Well, no. Actually I have no feelings about Clark becoming governor of Texas or anything else about him. Except in this one regard. He became governor because they booted out Sam Houston for refusing to endorse Texas seceding from the Union and joining the Confederacy.

Sam Houston had a very interesting life and not only for winning the pivotal Battle of San Jacinto and securing Texas independence after being repeatedly criticized for lacking fighting spirit. He is the only man popularly elected governor of two different states (both starting with T, namely Tennessee and Texas) and he is the last former foreign head of state to sit in the United States Congress, having been President of Texas twice during its brief period of Independence and then a United States Senator from Texas from 1846-1859. Here’s the “so close… and yet” bit.

Houston was the only governor of a future Confederate state to refuse to endorse secession or take an oath of allegiance to the Confederacy. And earlier in his career, including in Congress, he was an opponent of the most egregious abuses committed by the American government against aboriginals. Indeed, his second wife was a Cherokee. You could almost get the impression he was far more decent on race than most of his compatriots northern or southern. Except he was a slave-owner and an opponent of abolition.

He opposed the Civil War primarily on the grounds that the South would lose. Which again makes him more far-sighted than the vast majority of Southerners. A passionate supporter of the Union in principle, vehement in opposition to secession from the late 1840s on, a man who warned that “A nation divided against itself cannot stand” in 1850, eight years before Lincoln immortalized this paraphrase of Matthew 12:25 in this context, Houston also realized the war would be long and destructive without being successful.

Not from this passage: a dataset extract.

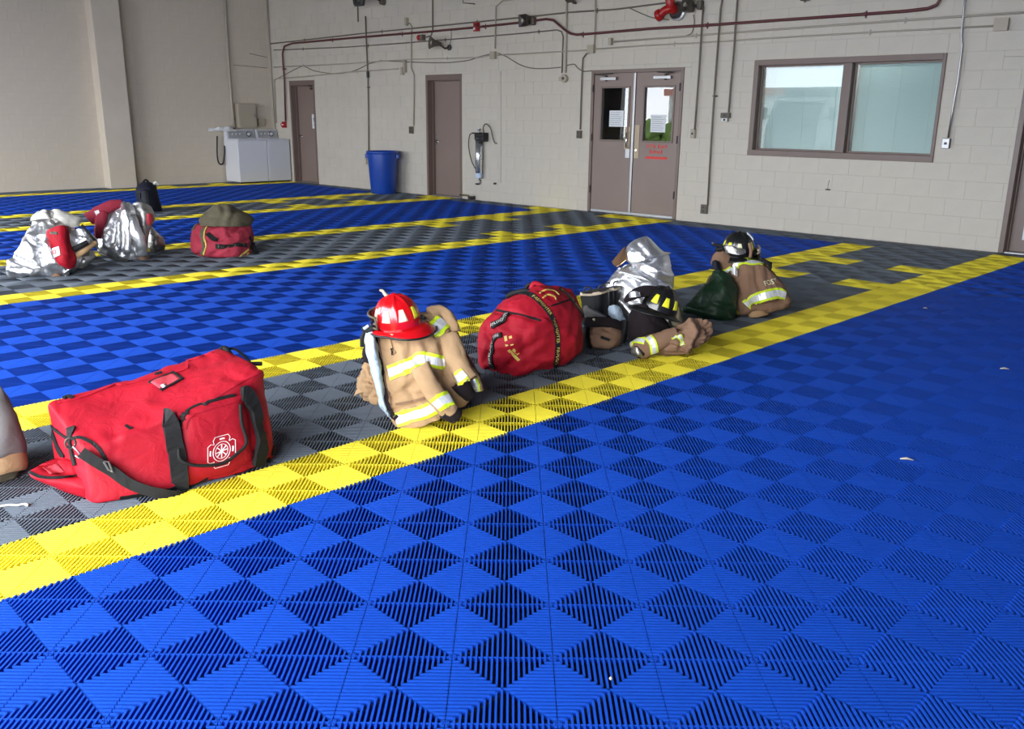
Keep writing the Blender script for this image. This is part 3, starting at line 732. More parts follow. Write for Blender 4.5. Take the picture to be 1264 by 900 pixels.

In 1854, as one of only two Southern Senators to oppose the Kansas-Nebraska Act, he thundered “... what fields of blood, what scenes of horror, what mighty cities in smoke and ruins—it is brother murdering brother ... I see my beloved South go down in the unequal contest, in a sea of blood and smoking ruin.”

If he could see that far, he was far from ordinary in his perceptions and cannot claim simply to have been one among many whose vision was restricted. So why couldn’t he see that the “peculiar institution” that was, despite any amount of Southern apologetics, the central and indispensable cause of the war, was also wrong?

As I’ve noted elsewhere, slavery was an issue too big for politics, one on which the habitual equivocation of the greasy-pole-climbers was ruinous to their own careers as well as their nation. Houston himself, having opposed joining the Confederacy, refused Lincoln’s offer of 50,000 federal troops to put down the rebellion. He loved Texas too much to make war on its white populace who did overwhelmingly favour secession. And yet the result was that he faded from the scene. Honoured as he has been since his death, by a city, naval vessels, an army base and a national forest, he simply withdrew from public life while the catastrophe unfolded around him, and died in 1863 in Huntsville, TX.

For all his flaws, he was a great man. Yet even he stumbled, and fell, on this critical issue of racial slavery, unable to support abolition or secession and with no third option available. It is one of those, rare but not unique, where no amount of equivocation, dissembling or even prudent moderation is appropriate to the occasion. And those who did see better than their fellows on so many points have, I fear, even less excuse for not seeing clearly here.